*PROVIDED ENTRIES:*
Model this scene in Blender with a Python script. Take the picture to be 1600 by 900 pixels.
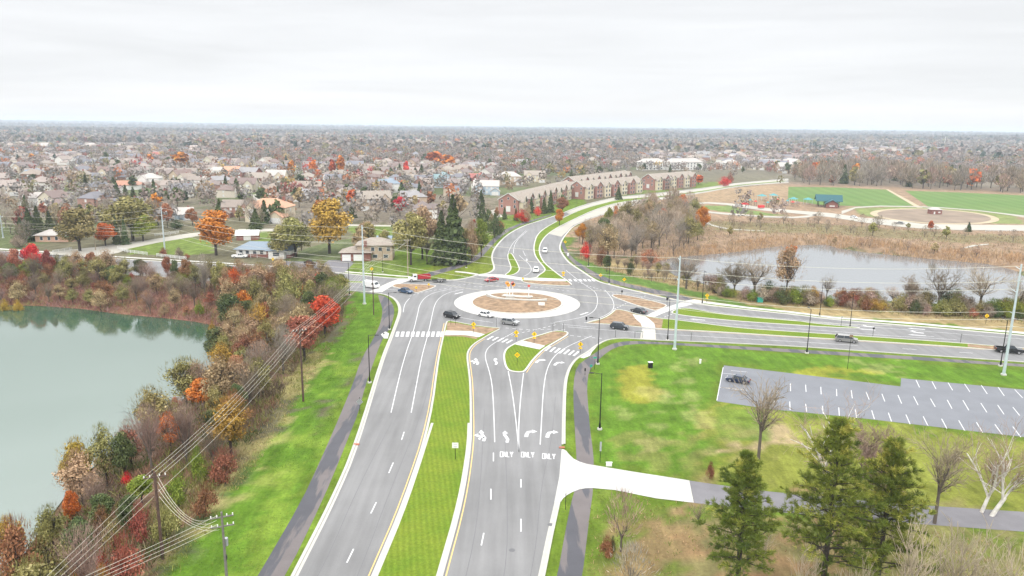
import bpy, math, random
import numpy as np
from mathutils import Vector, Matrix
from mathutils.geometry import tessellate_polygon
random.seed(7); RNG = np.random.default_rng(7)
S = bpy.context.scene
for o in list(bpy.data.objects): bpy.data.objects.remove(o)
COL = S.collection
rad = math.radians
HAZE = 0.00014

# ------------------------------------------------------------------ camera
F = 1150.0; PITCH = math.atan((450-197.0)/F); ROLL = 0.0119; H = 50.0
fwd = np.array([0, math.cos(PITCH), -math.sin(PITCH)]); U0 = np.array([0, math.sin(PITCH), math.cos(PITCH)]); X0 = np.array([1.0, 0, 0])
RT = math.cos(ROLL)*X0 + math.sin(ROLL)*U0; UP = -math.sin(ROLL)*X0 + math.cos(ROLL)*U0
cam = bpy.data.cameras.new('camera'); co = bpy.data.objects.new('camera', cam); COL.objects.link(co)
m = Matrix.Identity(4)
for i in range(3): m[i][0] = RT[i]; m[i][1] = UP[i]; m[i][2] = -fwd[i]
m[2][3] = H; co.matrix_world = m
cam.sensor_width = 36; cam.lens = F/1600*36; cam.clip_end = 40000; cam.clip_start = 0.5
S.camera = co

# ------------------------------------------------------------------ world (overcast), sun, exposure
W = bpy.data.worlds.new('World'); S.world = W; W.use_nodes = True
nt = W.node_tree; nt.nodes.clear(); N = nt.nodes.new; L = nt.links.new
out = N('ShaderNodeOutputWorld'); bg = N('ShaderNodeBackground'); bg.inputs['Strength'].default_value = 0.1
sky = N('ShaderNodeTexSky'); sky.sky_type = 'NISHITA'; sky.sun_disc = False; sky.sun_elevation = rad(38); sky.sun_rotation = rad(200)
tc = N('ShaderNodeTexCoord'); sep = N('ShaderNodeSeparateXYZ'); L(tc.outputs['Generated'], sep.inputs[0])
grad = N('ShaderNodeValToRGB'); cr = grad.color_ramp
cr.elements[0].position = 0.0; cr.elements[0].color = (.955, .965, .975, 1)
cr.elements[1].position = 1.0; cr.elements[1].color = (3.0, 3.0, 3.03, 1)
e = cr.elements.new(.02); e.color = (.95, .95, .955, 1)
e = cr.elements.new(.05); e.color = (.915, .928, .945, 1)
e = cr.elements.new(.17); e.color = (.90, .915, .935, 1)
e = cr.elements.new(.42); e.color = (2.06, 2.07, 2.11, 1)
L(sep.outputs['Z'], grad.inputs[0])
mp = N('ShaderNodeMapping'); mp.inputs['Scale'].default_value = (1.3, 1.3, 14); L(tc.outputs['Generated'], mp.inputs[0])
mp.inputs['Rotation'].default_value = (rad(1.5), rad(1.0), 0)
nz = N('ShaderNodeTexNoise'); nz.inputs['Scale'].default_value = 1.6; nz.inputs['Detail'].default_value = 5; nz.inputs['Roughness'].default_value = .52; nz.inputs['Distortion'].default_value = .4
L(mp.outputs[0], nz.inputs['Vector'])
cl = N('ShaderNodeMapRange'); cl.inputs['From Min'].default_value = .36; cl.inputs['From Max'].default_value = .64; cl.inputs['To Min'].default_value = 9.75; cl.inputs['To Max'].default_value = 10.9
L(nz.outputs[0], cl.inputs['Value'])
mul = N('ShaderNodeVectorMath'); mul.operation = 'SCALE'; L(grad.outputs[0], mul.inputs[0]); L(cl.outputs[0], mul.inputs['Scale'])
mix = N('ShaderNodeMix'); mix.data_type = 'RGBA'; mix.inputs['Factor'].default_value = .97
L(sky.outputs[0], mix.inputs['A']); L(mul.outputs[0], mix.inputs['B'])
L(mix.outputs['Result'], bg.inputs[0]); L(bg.outputs[0], out.inputs[0])
sun = bpy.data.lights.new('sun', 'SUN'); sun.energy = 1.5; sun.angle = rad(12); sun.color = (1, .96, .9)
so = bpy.data.objects.new('sun', sun); COL.objects.link(so)
_az = rad(200); _el = rad(38)
so.rotation_euler = Vector((math.sin(_az)*math.cos(_el), math.cos(_az)*math.cos(_el), math.sin(_el))).to_track_quat('Z', 'Y').to_euler()
S.view_settings.view_transform = 'Standard'; S.view_settings.look = 'None'; S.view_settings.exposure = 0.0; S.view_settings.gamma = 1
S.view_settings.use_curve_mapping = False
S.render.engine = 'CYCLES'; S.cycles.max_bounces = 6; S.cycles.diffuse_bounces = 3; S.cycles.volume_bounces = 1
S.cycles.transparent_max_bounces = 8

# ------------------------------------------------------------------ geometry helpers
def G(px, py, z=0.0):
    d = F*fwd + (px-800)*RT - (py-450)*UP
    t = (z-H)/d[2]
    return np.array([d[0]*t, d[1]*t, z])
def GP(pts, z=0.0): return np.array([G(p[0], p[1], z) for p in pts])
def proj(P):
    P = np.atleast_2d(P) - np.array([0, 0, H])
    d = P@fwd
    return np.stack([800+F*(P@RT)/d, 450-F*(P@UP)/d], 1)
def height_for(bx, by, ty):        # height of an upright thing standing at pixel (bx,by) whose top is at row ty
    b = G(bx, by); lo, hi = 0, 49
    for _ in range(40):
        mid = (lo+hi)/2
        if proj(b+np.array([0, 0, mid]))[0][1] > ty: lo = mid
        else: hi = mid
    return lo
def mesh_np(name, v, f, smooth=False, cols=None, colname='tone'):
    v = np.asarray(v, dtype=np.float32); me = bpy.data.meshes.new(name)
    if isinstance(f, np.ndarray):
        k = f.shape[1]; me.vertices.add(len(v)); me.vertices.foreach_set('co', v.ravel())
        me.loops.add(f.size); me.loops.foreach_set('vertex_index', f.astype(np.int32).ravel())
        me.polygons.add(len(f)); me.polygons.foreach_set('loop_start', np.arange(0, f.size, k, dtype=np.int32))
        me.polygons.foreach_set('loop_total', np.full(len(f), k, dtype=np.int32)); me.update(calc_edges=True)
    else:
        me.from_pydata([tuple(map(float, p)) for p in v], [], [tuple(map(int, q)) for q in f]); me.update()
    if cols is not None:
        c = np.asarray(cols, dtype=np.float32)
        if c.ndim == 1: c = np.stack([c, c, c, np.ones_like(c)], 1)
        elif c.shape[1] == 3: c = np.concatenate([c, np.ones((len(c), 1), np.float32)], 1)
        a = me.color_attributes.new(colname, 'FLOAT_COLOR', 'POINT'); a.data.foreach_set('color', c.astype(np.float32).ravel())
    if smooth: me.polygons.foreach_set('use_smooth', [True]*len(me.polygons))
    return me
def obj(name, me, mat=None, parent=None):
    o = bpy.data.objects.new(name, me); COL.objects.link(o)
    if mat is not None and me is not None and not me.materials: me.materials.append(mat)
    if parent is not None: o.parent = parent
    return o
def tag(o, label=None, cat=None, group=None, kind=None):
    if label: o['label'] = label
    if cat: o['category'] = cat
    if group: o['group'] = group
    if kind: o['kind'] = kind
    return o
def empty(name, loc, rz=0.0, label=None, cat=None, group=None):
    o = bpy.data.objects.new(name, None); COL.objects.link(o); o.empty_display_size = .5
    o.location = tuple(map(float, loc)); o.rotation_euler = (0, 0, rz)
    return tag(o, label, cat, group)
def copy_tree(o, parent=None, loc=None, rz=None, sc=None, label=None, group=None):
    c = o.copy(); COL.objects.link(c)
    if parent is not None: c.parent = parent
    for ch in list(o.children): copy_tree(ch, c)
    if loc is not None: c.location = tuple(map(float, loc))
    if rz is not None: c.rotation_euler = (0, 0, rz)
    if sc is not None: c.scale = sc
    if label: c['label'] = label
    if group: c['group'] = group
    return c
class MB:
    def __init__(s): s.v = []; s.f = []
    def add(s, vs, fs):
        b = len(s.v); s.v += [tuple(map(float, p)) for p in vs]; s.f += [tuple(b+i for i in q) for q in fs]; return s
    def box(s, c, d, rz=0.0, top=1.0):
        cx, cy, cz = c; dx, dy, dz = d[0]/2, d[1]/2, d[2]/2; cs, sn = math.cos(rz), math.sin(rz); vs = []
        for zz, k in ((-dz, 1), (dz, top)):
            for xx, yy in ((-dx, -dy), (dx, -dy), (dx, dy), (-dx, dy)):
                xx *= k; yy *= k; vs.append((cx+xx*cs-yy*sn, cy+xx*sn+yy*cs, cz+zz))
        return s.add(vs, [(3, 2, 1, 0), (4, 5, 6, 7), (0, 1, 5, 4), (1, 2, 6, 5), (2, 3, 7, 6), (3, 0, 4, 7)])
    def tube(s, p0, p1, r0, r1=None, n=8):
        r1 = r0 if r1 is None else r1
        p0 = np.array(p0, float); p1 = np.array(p1, float); d = p1-p0; d /= np.linalg.norm(d)+1e-9
        a = np.cross(d, [0, 0, 1.0]) if abs(d[2]) < .9 else np.cross(d, [1.0, 0, 0]); a /= np.linalg.norm(a); b = np.cross(d, a)
        vs = []
        for p, r in ((p0, r0), (p1, r1)):
            for k in range(n):
                t = 2*math.pi*k/n; vs.append(p+r*(math.cos(t)*a+math.sin(t)*b))
        return s.add(vs, [(k, (k+1) % n, n+(k+1) % n, n+k) for k in range(n)]+[tuple(range(n-1, -1, -1)), tuple(range(n, 2*n))])
    def prism(s, poly, z0, z1):          # poly list of (x,y)
        n = len(poly); vs = [(p[0], p[1], z0) for p in poly]+[(p[0], p[1], z1) for p in poly]
        tri = tessellate_polygon([[Vector((p[0], p[1], 0)) for p in poly]])
        fs = [tuple(n+i for i in t) for t in tri]+[(k, (k+1) % n, n+(k+1) % n, n+k) for k in range(n)]
        return s.add(vs, fs)
    def build(s, name, mat, parent=None, bevel=0):
        me = mesh_np(name, s.v, s.f); o = obj(name, me, mat, parent)
        if bevel:
            b = o.modifiers.new('bevel', 'BEVEL'); b.width = bevel; b.segments = 2; b.limit_method = 'ANGLE'
        return o
def chaikin(P, closed=True, it=2):
    P = np.asarray(P, float)
    for _ in range(it):
        if closed:
            Q = np.roll(P, -1, 0); P = np.stack([.75*P+.25*Q, .25*P+.75*Q], 1).reshape(-1, P.shape[1])
        else:
            A, B = P[:-1], P[1:]; M = np.stack([.75*A+.25*B, .25*A+.75*B], 1).reshape(-1, P.shape[1]); P = np.vstack([P[:1], M[1:-1], P[-1:]])
    return P
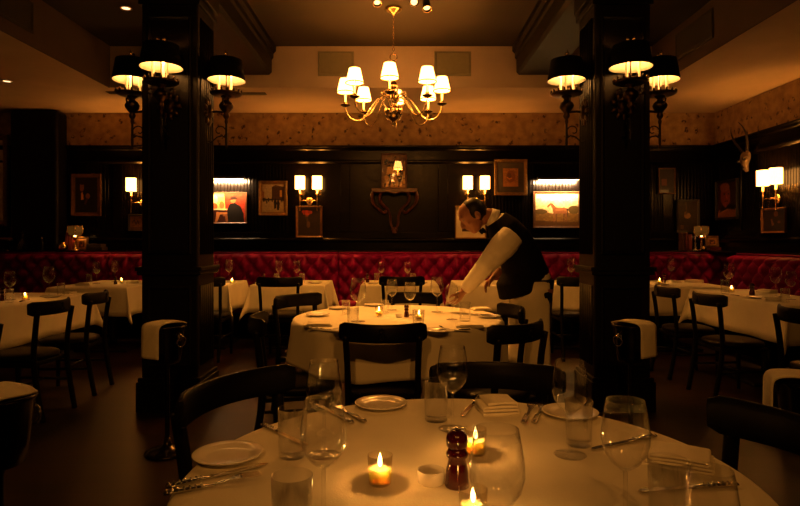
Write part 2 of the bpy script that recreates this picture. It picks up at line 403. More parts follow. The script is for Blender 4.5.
# pillars: panelled shaft, plinth, chair-rail collar; fluted strips on the inner edges
PIL = ((-1.895, -1.48), (1.425, 1.835)); PY0, PY1 = 4.25, 4.62
def pillar(x0, x1):
    b = MB(); b.box(x0, x1, PY0, PY1, 0, 3.23)
    o = b.build('pillar', 'pillar_wood', bevel=0.012, seg=2); struct(o)
    for z0, z1, d in ((0, 0.22, 0.03), (0.22, 0.25, 0.02), (1.00, 1.03, 0.025), (1.03, 1.06, 0.035), (3.05, 3.22, 0.03), (2.98, 3.02, 0.018)):
        c = MB().box(x0 - d, x1 + d, PY0 - d, PY1 + d, z0, z1).build('pillar_moulding', 'pillar_wood', bevel=0.006); c.parent = o
    for z0, z1 in ((0.33, 0.92), (1.15, 2.90)):
        fr = MB().sweep_rect(x1 - x0 - 0.09, z1 - z0, [(0, 0), (0, 0.012), (0.012, 0.018), (0.026, 0.008), (0.03, 0)])
        fr.build('panel_moulding', 'pillar_wood', o, ((x0 + x1) / 2, PY0, (z0 + z1) / 2))
        for xx, rz in ((x0, radians(-90)), (x1, radians(90))):
            fr = MB()
            wv = [-0.13 + 0.26 * i / 6 for i in range(7)]
            for q in wv: fr.tube([(q, -0.002, z0), (q, -0.002, z1)], 0.011, 8)
            fr.build('fluting', 'pillar_wood', o, (xx, (PY0 + PY1) / 2, 0), (0, 0, rz))
    return o
for p in PIL: pillar(*p)

# vents and downlights
def vent(w, h, label, mat='vent_paint'):
    t = thing('ceiling_vent', label, 'vent', group='painted vent covers')
    MB().sweep_rect(w, h, [(0, 0), (0, 0.012), (0.02, 0.016), (0.028, 0.004), (0.028, 0)]).build('frame', mat, t)
    b = MB(); n = 22; H = h - 0.05; prof = []
    for i in range(n):
        z = -H / 2 + i * H / n; prof += [(-0.002, z), (-0.008, z + H / n * 0.5), (-0.002, z + H / n * 0.95)]
    prof += [(0, H / 2), (0, -H / 2)]
    b.prism(prof, -(w - 0.05) / 2, (w - 0.05) / 2, 'x').build('grille', mat, t)
    return t
vx0, vx1 = at(318, 0, 6.88)[0], at(354, 0, 6.88)[0]
v = vent(vx1 - vx0, 0.29, 'square painted vent high on the soffit face, over the street-scene picture side'); v.location = ((vx0 + vx1) / 2, 6.879, 3.35)
vx0, vx1 = at(434, 0, 6.88)[0], at(471, 0, 6.88)[0]
v = vent(vx1 - vx0, 0.29, 'square painted vent high on the soffit face, over the bending waiter'); v.location = ((vx0 + vx1) / 2, 6.879, 3.35)
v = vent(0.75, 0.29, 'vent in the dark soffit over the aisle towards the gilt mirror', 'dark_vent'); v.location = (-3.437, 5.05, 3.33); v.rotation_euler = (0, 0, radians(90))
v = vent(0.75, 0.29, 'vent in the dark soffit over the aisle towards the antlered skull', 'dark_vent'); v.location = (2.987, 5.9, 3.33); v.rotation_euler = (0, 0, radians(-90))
def slot_vent(x, y, w, label):
    t = thing('ceiling_slot_vent', label, 'vent', (x, y, ZS), 0, 'slot vents under the soffit')
    MB().box(-w / 2, w / 2, -0.05, 0.05, -0.008, 0).build('frame', 'black_frame', t, bevel=0.003)
    b = MB()
    vs = [];
    prof = []
    for i in range(5): prof += [(-0.04 + i * 0.016, -0.008), (-0.036 + i * 0.016, -0.016), (-0.03 + i * 0.016, -0.008)]
    prof += [(0.045, -0.004), (-0.045, -0.004)]
    b.prism(prof, -w / 2 + 0.02, w / 2 - 0.02, 'x').build('louvre', 'vent_paint', t)
slot_vent(at(250, 0, 7.15)[0], 7.15, 0.40, 'dark slot vent in the soffit next to the lampshade and the beam end')
slot_vent(at(114, 0, 7.1)[0], 7.1, 0.16, 'short dark slot vent in the soffit past the outermost pillar lamp')
def downlight(x, y, z, label):
    t = thing('ceiling_downlight', label, 'downlight', (x, y, z), 0, 'recessed downlights')
    MB().lathe([(0.062, -0.0), (0.062, -0.006), (0.045, -0.008), (0.04, -0.002)], 20).build('trim_ring', 'brass', t)
    MB().lathe([(0.0, -0.003), (0.04, -0.0025)], 16).build('lens', 'downlight_glow', t)
downlight(at(7, 0, 6.6)[0], 6.6, ZS, 'tiny recessed downlight in the aisle soffit, over the gilt mirror')
downlight(at(126, 0, 5.75)[0], 5.75, ZC, 'tiny recessed downlight in the raised ceiling between soffit and pillar')

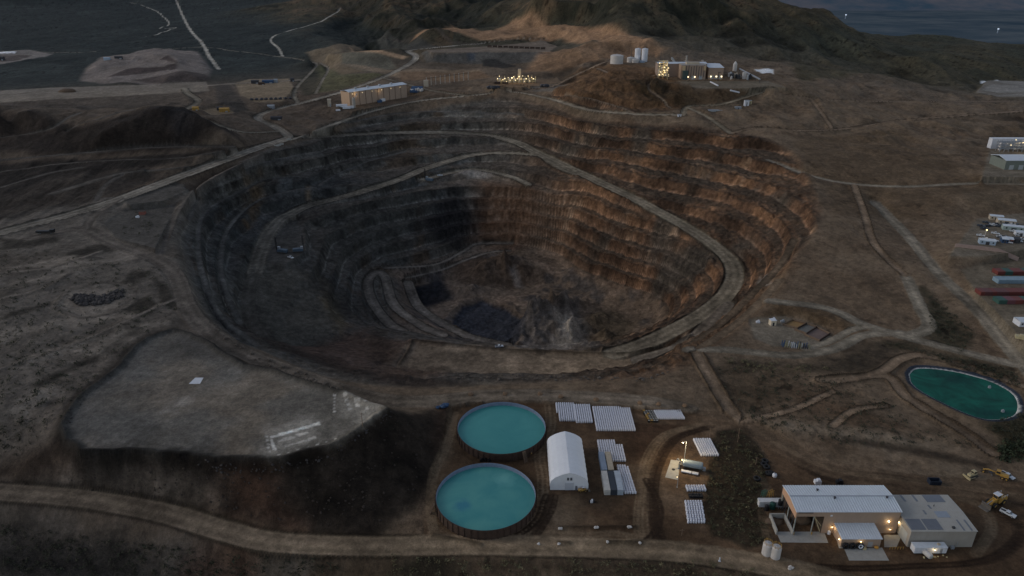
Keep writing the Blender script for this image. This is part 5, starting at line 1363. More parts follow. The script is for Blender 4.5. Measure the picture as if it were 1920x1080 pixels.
MB().box(-2.3,-2.2,-1.3,1.3,0,1.9).box(2.2,2.3,-1.3,1.3,0,1.9).build('end_plate', MATS['navy_steel'], t)
for k in range(5): MB().box(-1.8+k*.85,-1.7+k*.85,-1.45,-1.28,0.1,1.85).build('rib', MATS['navy_steel'], t)

# ------------------------------------------------------------------ vehicles
def wheel(parent, x, y, r, wd, rim=STEEL):
    o = MB().lathe([(r*.55,-wd/2),(r*.92,-wd/2),(r,-wd*.3),(r,wd*.3),(r*.92,wd/2),(r*.55,wd/2)], 16, (0,0,0), 'y', closed=False).build('wheel', RUBBER, parent, True)
    o.location = (x, y, r); MB().lathe([(.02,-wd*.35),(r*.56,-wd*.42),(r*.56,wd*.42),(.02,wd*.35)], 12, (0,0,0), 'y').build('rim', rim, o); return o
CARM = mat('white_car_paint', (.58,.60,.62), .35, .06, 1, dirt=.3, spec=.5)
def pickup(loc, rz, label, paint=CARM):
    t = thing('pickup_truck', label, 'pickup', loc, rz)
    MB().prism([(-2.7,.55),(2.7,.55),(2.75,.95),(2.6,1.05),(1.3,1.12),(-.75,1.12),(-.75,1.15),(-2.7,1.15)], -.95, .95).build('body', paint, t)
    MB().prism([(1.25,1.12),(.55,1.75),(-.6,1.78),(-.72,1.12)], -.86, .86).build('cab', paint, t)
    MB().prism([(1.18,1.16),(.58,1.68),(.50,1.68),(1.10,1.16)], -.80, .80).build('windscreen', GLASS, t).location = (.06, 0, .02)
    for y in (-.87, .87): MB().box(-.5,.75,y-.005,y+.005,1.2,1.65).build('side_window', GLASS, t)
    MB().box(-2.6,-.85,-.8,.8,1.153,1.16).build('bed', DARKM, t)
    MB().box(-2.65,-.8,-.95,-.8,1.15,1.35).box(-2.65,-.8,.8,.95,1.15,1.35).build('bed_side', paint, t)
    for x in (-1.65,1.75):
        for y in (-.88,.88): wheel(t, x, y, .42, .28)
    for y in (-.7,.7): MB().box(2.68,2.78,y-.18,y+.18,.8,.98).build('headlight', mat('headlight',(.7,.7,.68),.2,.05), t)
    MB().box(2.6,2.85,-.9,.9,.45,.62).box(-2.85,-2.65,-.9,.9,.5,.66).build('bumper', DARKM, t)
    return t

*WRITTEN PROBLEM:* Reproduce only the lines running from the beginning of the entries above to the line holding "HAZE = 0.00014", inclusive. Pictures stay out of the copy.

*THE SOLUTION:*
Model this scene in Blender with a Python script. Take the picture to be 1600 by 900 pixels.
import bpy, math, random
import numpy as np
from mathutils import Vector, Matrix
from mathutils.geometry import tessellate_polygon
random.seed(7); RNG = np.random.default_rng(7)
S = bpy.context.scene
for o in list(bpy.data.objects): bpy.data.objects.remove(o)
COL = S.collection
rad = math.radians
HAZE = 0.00014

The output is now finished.